Stated task: Check each line of the listing, and copy it if it contains the word "script".

Working data:
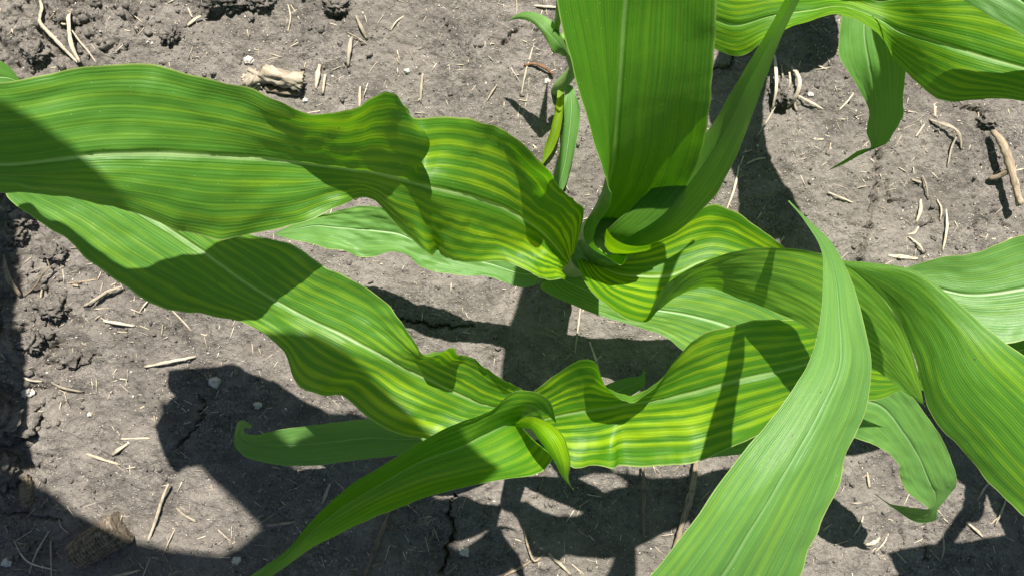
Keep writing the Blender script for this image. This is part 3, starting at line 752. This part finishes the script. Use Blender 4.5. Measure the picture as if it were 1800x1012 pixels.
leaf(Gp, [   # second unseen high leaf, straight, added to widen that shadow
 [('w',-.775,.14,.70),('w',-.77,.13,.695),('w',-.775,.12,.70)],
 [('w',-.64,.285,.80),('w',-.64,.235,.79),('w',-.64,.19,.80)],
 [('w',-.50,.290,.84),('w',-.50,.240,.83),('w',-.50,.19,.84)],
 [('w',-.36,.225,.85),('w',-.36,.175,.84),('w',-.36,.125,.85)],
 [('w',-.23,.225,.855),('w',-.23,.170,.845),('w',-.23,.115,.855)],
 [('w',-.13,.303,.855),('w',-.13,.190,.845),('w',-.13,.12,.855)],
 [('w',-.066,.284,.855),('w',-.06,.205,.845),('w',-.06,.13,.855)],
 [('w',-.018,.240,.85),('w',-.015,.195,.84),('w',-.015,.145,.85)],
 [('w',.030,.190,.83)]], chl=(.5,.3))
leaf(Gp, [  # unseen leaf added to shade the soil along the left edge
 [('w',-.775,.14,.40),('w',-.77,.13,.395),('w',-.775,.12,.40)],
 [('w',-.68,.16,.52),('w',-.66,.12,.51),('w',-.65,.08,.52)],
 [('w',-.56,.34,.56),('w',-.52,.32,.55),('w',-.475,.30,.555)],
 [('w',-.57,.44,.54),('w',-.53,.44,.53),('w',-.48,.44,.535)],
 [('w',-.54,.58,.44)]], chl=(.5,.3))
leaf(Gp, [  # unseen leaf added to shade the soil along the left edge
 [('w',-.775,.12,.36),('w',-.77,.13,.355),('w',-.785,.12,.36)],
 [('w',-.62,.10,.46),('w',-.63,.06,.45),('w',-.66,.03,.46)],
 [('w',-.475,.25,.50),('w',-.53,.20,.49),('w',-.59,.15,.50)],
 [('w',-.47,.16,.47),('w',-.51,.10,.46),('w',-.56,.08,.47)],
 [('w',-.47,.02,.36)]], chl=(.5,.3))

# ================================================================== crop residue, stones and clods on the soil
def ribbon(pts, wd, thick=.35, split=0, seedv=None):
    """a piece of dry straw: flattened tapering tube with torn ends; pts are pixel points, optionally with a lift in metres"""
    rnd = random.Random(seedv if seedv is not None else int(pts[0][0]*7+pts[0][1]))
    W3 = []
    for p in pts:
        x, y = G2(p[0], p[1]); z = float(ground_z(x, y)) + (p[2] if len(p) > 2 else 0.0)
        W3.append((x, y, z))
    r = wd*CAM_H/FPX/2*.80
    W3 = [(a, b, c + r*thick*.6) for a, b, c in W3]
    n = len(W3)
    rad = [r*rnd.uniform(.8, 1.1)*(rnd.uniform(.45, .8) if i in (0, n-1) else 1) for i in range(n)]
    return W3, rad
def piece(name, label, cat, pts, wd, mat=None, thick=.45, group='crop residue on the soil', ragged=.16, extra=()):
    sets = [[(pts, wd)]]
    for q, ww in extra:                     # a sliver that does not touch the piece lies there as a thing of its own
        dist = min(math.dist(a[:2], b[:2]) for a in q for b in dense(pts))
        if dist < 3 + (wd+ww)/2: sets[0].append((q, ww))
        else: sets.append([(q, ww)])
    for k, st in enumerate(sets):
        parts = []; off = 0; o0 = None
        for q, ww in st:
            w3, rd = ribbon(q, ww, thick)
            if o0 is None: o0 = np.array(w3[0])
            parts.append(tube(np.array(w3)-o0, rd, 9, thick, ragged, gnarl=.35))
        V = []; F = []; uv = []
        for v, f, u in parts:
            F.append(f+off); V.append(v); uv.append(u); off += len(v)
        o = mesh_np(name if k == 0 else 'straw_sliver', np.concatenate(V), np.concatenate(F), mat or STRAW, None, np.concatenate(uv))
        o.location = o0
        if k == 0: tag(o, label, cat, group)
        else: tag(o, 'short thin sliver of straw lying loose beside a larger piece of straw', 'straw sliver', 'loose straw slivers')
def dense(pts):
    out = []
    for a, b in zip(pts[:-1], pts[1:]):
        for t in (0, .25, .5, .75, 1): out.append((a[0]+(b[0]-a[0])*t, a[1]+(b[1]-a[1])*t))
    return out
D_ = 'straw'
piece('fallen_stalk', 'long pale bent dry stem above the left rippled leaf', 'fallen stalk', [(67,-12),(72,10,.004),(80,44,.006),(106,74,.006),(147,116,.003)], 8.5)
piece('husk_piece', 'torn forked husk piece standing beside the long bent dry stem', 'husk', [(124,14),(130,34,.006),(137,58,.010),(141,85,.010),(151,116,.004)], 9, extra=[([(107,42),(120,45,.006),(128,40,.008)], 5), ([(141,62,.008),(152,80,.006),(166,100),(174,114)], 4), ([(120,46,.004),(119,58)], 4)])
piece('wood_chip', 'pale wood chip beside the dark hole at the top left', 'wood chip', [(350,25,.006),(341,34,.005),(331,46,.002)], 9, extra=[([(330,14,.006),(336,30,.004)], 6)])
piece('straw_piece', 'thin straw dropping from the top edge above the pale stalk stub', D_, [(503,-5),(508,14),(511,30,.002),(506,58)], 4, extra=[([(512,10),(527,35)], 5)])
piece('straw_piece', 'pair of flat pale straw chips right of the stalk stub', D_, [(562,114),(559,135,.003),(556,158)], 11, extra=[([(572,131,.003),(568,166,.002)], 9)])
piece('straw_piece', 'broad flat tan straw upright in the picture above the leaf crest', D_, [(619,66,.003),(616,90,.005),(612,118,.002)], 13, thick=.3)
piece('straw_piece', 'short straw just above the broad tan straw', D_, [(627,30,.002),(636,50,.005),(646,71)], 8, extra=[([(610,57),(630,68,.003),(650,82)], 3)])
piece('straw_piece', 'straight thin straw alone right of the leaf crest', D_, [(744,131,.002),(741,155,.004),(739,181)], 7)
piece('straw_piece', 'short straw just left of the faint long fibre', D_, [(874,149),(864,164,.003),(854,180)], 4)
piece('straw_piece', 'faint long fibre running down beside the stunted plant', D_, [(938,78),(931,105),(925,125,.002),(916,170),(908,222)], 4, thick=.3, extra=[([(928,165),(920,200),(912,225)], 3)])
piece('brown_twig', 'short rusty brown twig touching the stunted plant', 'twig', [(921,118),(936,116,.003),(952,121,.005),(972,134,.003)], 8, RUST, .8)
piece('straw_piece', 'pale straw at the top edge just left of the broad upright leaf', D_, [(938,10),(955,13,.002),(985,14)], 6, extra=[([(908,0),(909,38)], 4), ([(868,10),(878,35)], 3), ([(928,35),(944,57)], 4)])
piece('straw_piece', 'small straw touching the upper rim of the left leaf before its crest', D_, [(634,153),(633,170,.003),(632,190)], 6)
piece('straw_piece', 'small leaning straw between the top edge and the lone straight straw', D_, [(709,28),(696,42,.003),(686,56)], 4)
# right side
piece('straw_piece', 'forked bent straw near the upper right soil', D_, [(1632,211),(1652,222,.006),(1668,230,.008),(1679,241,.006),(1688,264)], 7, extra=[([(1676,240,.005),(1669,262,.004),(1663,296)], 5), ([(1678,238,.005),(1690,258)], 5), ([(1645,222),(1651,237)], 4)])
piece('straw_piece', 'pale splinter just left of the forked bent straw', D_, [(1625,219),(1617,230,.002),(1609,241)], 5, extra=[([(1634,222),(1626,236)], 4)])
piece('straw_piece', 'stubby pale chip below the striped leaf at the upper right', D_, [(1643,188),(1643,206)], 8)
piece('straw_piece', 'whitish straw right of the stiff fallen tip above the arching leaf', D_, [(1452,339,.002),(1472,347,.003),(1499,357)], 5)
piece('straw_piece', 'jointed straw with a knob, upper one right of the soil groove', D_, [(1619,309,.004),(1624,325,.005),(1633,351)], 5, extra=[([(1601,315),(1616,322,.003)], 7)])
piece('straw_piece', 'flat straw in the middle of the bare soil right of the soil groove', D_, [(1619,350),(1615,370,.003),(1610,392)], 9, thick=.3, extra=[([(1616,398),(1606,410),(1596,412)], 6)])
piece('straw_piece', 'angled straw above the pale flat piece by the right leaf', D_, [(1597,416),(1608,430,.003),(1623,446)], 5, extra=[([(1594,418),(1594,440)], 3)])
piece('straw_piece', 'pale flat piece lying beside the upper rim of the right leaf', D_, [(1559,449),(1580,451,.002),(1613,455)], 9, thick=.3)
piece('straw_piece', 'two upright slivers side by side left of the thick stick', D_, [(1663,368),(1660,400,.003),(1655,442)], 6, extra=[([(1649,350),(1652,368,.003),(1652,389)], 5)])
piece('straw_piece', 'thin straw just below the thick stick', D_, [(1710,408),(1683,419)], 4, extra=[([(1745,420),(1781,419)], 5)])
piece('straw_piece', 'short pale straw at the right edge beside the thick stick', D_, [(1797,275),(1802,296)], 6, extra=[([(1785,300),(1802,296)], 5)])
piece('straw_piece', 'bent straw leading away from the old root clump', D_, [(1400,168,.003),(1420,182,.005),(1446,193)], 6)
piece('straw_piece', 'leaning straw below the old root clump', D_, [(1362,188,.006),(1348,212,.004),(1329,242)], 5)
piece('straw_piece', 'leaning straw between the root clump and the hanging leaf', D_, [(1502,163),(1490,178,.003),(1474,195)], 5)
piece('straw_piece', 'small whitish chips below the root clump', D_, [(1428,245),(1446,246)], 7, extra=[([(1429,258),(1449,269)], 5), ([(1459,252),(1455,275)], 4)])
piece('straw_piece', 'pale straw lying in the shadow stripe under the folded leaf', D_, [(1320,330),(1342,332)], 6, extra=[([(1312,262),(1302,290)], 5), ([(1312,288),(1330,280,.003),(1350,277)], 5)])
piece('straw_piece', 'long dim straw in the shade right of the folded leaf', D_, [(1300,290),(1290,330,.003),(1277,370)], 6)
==
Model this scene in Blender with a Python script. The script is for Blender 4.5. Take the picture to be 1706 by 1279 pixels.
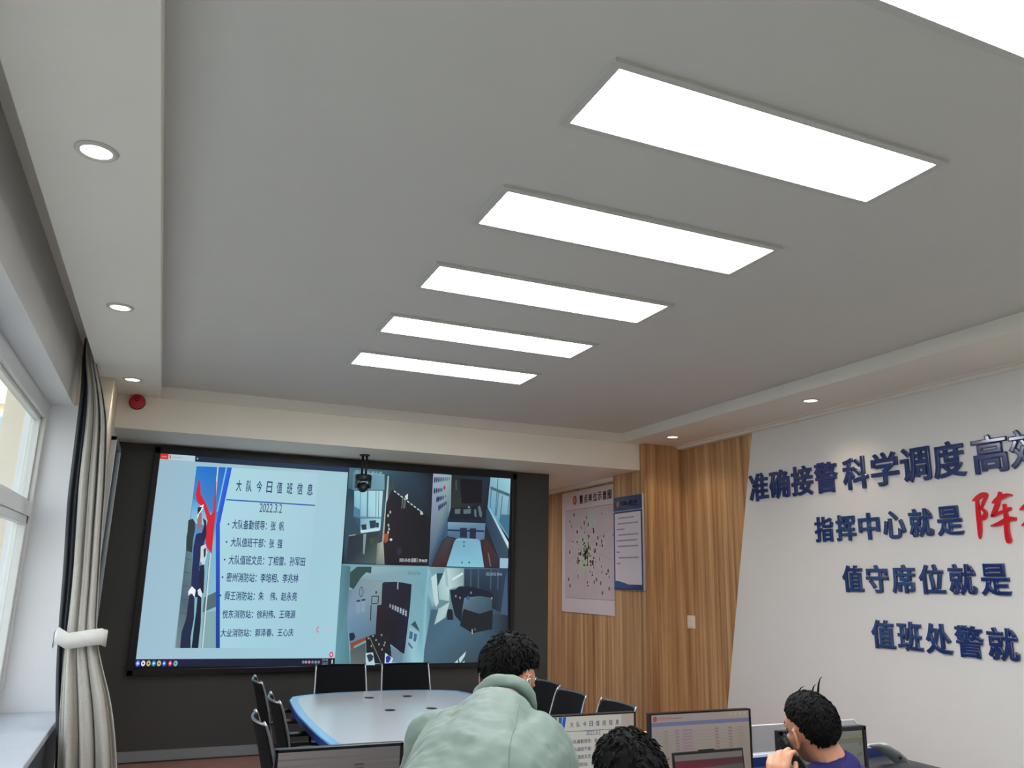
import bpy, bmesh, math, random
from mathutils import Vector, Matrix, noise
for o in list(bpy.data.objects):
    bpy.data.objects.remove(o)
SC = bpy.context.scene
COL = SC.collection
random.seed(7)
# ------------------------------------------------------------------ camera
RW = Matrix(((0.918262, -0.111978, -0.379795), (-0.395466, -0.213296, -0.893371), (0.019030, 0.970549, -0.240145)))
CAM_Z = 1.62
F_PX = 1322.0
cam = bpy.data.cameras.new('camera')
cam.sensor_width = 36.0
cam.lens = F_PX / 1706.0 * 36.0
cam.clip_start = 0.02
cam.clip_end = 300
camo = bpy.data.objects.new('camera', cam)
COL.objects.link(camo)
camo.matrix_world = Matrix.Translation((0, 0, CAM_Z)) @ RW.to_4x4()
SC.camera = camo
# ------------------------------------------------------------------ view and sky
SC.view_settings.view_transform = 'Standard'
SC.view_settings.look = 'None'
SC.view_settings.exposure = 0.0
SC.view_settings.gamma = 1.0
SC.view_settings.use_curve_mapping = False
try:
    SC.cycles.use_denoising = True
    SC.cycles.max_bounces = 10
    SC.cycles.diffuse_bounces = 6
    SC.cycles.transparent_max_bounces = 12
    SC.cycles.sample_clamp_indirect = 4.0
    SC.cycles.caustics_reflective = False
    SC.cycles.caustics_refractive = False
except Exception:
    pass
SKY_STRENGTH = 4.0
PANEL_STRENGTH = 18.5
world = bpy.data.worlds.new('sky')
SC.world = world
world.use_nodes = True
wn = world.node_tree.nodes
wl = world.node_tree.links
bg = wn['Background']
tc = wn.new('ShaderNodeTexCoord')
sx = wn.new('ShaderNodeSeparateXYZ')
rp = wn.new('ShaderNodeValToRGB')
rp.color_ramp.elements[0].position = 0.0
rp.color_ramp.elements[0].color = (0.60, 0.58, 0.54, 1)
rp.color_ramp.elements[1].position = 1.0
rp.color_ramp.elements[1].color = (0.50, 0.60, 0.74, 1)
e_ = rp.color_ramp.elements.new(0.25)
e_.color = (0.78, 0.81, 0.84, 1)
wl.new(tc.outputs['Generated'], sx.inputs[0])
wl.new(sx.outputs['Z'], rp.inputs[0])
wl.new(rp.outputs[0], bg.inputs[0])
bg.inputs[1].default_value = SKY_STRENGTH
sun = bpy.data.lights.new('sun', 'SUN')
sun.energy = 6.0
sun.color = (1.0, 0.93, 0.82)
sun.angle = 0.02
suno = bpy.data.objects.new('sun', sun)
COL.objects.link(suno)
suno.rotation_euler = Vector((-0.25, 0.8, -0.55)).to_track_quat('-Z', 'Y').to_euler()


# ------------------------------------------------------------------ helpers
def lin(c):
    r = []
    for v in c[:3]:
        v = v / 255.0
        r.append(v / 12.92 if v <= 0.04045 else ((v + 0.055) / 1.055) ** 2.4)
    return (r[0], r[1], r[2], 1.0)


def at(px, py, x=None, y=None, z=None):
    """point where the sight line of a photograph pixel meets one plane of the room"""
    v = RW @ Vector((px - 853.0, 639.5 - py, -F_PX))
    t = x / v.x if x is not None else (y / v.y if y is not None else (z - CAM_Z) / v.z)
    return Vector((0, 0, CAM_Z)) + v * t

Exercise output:
Keep writing the Blender script for this image. This is part 3, starting at line 752. This part finishes the script. Use Blender 4.5. Measure the picture as if it were 1800x1012 pixels.
Model this scene in Blender with a Python script. The script is for Blender 4.5. Take the picture to be 1706 by 1279 pixels.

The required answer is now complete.